▶ Stated task
Copy out the listing exactly.
═════ Dataset section
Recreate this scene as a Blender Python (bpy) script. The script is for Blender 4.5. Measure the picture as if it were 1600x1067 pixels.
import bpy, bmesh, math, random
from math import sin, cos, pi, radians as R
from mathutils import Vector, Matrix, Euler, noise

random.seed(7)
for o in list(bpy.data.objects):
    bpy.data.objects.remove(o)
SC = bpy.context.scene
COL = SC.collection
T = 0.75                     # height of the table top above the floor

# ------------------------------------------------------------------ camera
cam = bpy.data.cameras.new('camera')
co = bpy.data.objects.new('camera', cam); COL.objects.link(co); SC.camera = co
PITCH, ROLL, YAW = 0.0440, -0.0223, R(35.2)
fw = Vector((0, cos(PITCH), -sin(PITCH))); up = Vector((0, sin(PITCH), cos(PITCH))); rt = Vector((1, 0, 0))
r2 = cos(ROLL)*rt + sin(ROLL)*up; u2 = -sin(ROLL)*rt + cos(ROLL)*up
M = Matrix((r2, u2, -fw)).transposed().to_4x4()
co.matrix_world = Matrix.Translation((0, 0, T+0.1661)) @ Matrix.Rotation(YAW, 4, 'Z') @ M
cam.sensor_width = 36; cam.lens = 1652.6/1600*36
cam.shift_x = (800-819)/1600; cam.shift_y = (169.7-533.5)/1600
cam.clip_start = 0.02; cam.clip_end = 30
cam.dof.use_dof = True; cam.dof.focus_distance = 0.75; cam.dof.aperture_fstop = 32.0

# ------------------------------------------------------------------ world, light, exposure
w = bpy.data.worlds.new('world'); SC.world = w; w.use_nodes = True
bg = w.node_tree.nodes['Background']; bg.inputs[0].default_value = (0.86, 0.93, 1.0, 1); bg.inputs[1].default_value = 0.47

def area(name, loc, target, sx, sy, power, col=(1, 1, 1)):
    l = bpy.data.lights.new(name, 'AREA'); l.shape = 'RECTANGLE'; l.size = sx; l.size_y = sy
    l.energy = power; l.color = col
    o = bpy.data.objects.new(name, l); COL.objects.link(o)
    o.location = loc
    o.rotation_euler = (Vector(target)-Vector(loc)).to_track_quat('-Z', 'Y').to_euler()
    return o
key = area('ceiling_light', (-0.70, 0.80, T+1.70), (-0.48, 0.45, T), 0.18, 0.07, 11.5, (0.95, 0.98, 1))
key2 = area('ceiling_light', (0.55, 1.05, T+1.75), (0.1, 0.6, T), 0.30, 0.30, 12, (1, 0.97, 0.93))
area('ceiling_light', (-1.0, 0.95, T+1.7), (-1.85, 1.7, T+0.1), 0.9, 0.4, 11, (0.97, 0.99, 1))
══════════
▶ Complete response
Recreate this scene as a Blender Python (bpy) script. The script is for Blender 4.5. Measure the picture as if it were 1600x1067 pixels.
import bpy, bmesh, math, random
from math import sin, cos, pi, radians as R
from mathutils import Vector, Matrix, Euler, noise

random.seed(7)
for o in list(bpy.data.objects):
    bpy.data.objects.remove(o)
SC = bpy.context.scene
COL = SC.collection
T = 0.75                     # height of the table top above the floor

# ------------------------------------------------------------------ camera
cam = bpy.data.cameras.new('camera')
co = bpy.data.objects.new('camera', cam); COL.objects.link(co); SC.camera = co
PITCH, ROLL, YAW = 0.0440, -0.0223, R(35.2)
fw = Vector((0, cos(PITCH), -sin(PITCH))); up = Vector((0, sin(PITCH), cos(PITCH))); rt = Vector((1, 0, 0))
r2 = cos(ROLL)*rt + sin(ROLL)*up; u2 = -sin(ROLL)*rt + cos(ROLL)*up
M = Matrix((r2, u2, -fw)).transposed().to_4x4()
co.matrix_world = Matrix.Translation((0, 0, T+0.1661)) @ Matrix.Rotation(YAW, 4, 'Z') @ M
cam.sensor_width = 36; cam.lens = 1652.6/1600*36
cam.shift_x = (800-819)/1600; cam.shift_y = (169.7-533.5)/1600
cam.clip_start = 0.02; cam.clip_end = 30
cam.dof.use_dof = True; cam.dof.focus_distance = 0.75; cam.dof.aperture_fstop = 32.0

# ------------------------------------------------------------------ world, light, exposure
w = bpy.data.worlds.new('world'); SC.world = w; w.use_nodes = True
bg = w.node_tree.nodes['Background']; bg.inputs[0].default_value = (0.86, 0.93, 1.0, 1); bg.inputs[1].default_value = 0.47

def area(name, loc, target, sx, sy, power, col=(1, 1, 1)):
    l = bpy.data.lights.new(name, 'AREA'); l.shape = 'RECTANGLE'; l.size = sx; l.size_y = sy
    l.energy = power; l.color = col
    o = bpy.data.objects.new(name, l); COL.objects.link(o)
    o.location = loc
    o.rotation_euler = (Vector(target)-Vector(loc)).to_track_quat('-Z', 'Y').to_euler()
    return o
key = area('ceiling_light', (-0.70, 0.80, T+1.70), (-0.48, 0.45, T), 0.18, 0.07, 11.5, (0.95, 0.98, 1))
key2 = area('ceiling_light', (0.55, 1.05, T+1.75), (0.1, 0.6, T), 0.30, 0.30, 12, (1, 0.97, 0.93))
area('ceiling_light', (-1.0, 0.95, T+1.7), (-1.85, 1.7, T+0.1), 0.9, 0.4, 11, (0.97, 0.99, 1))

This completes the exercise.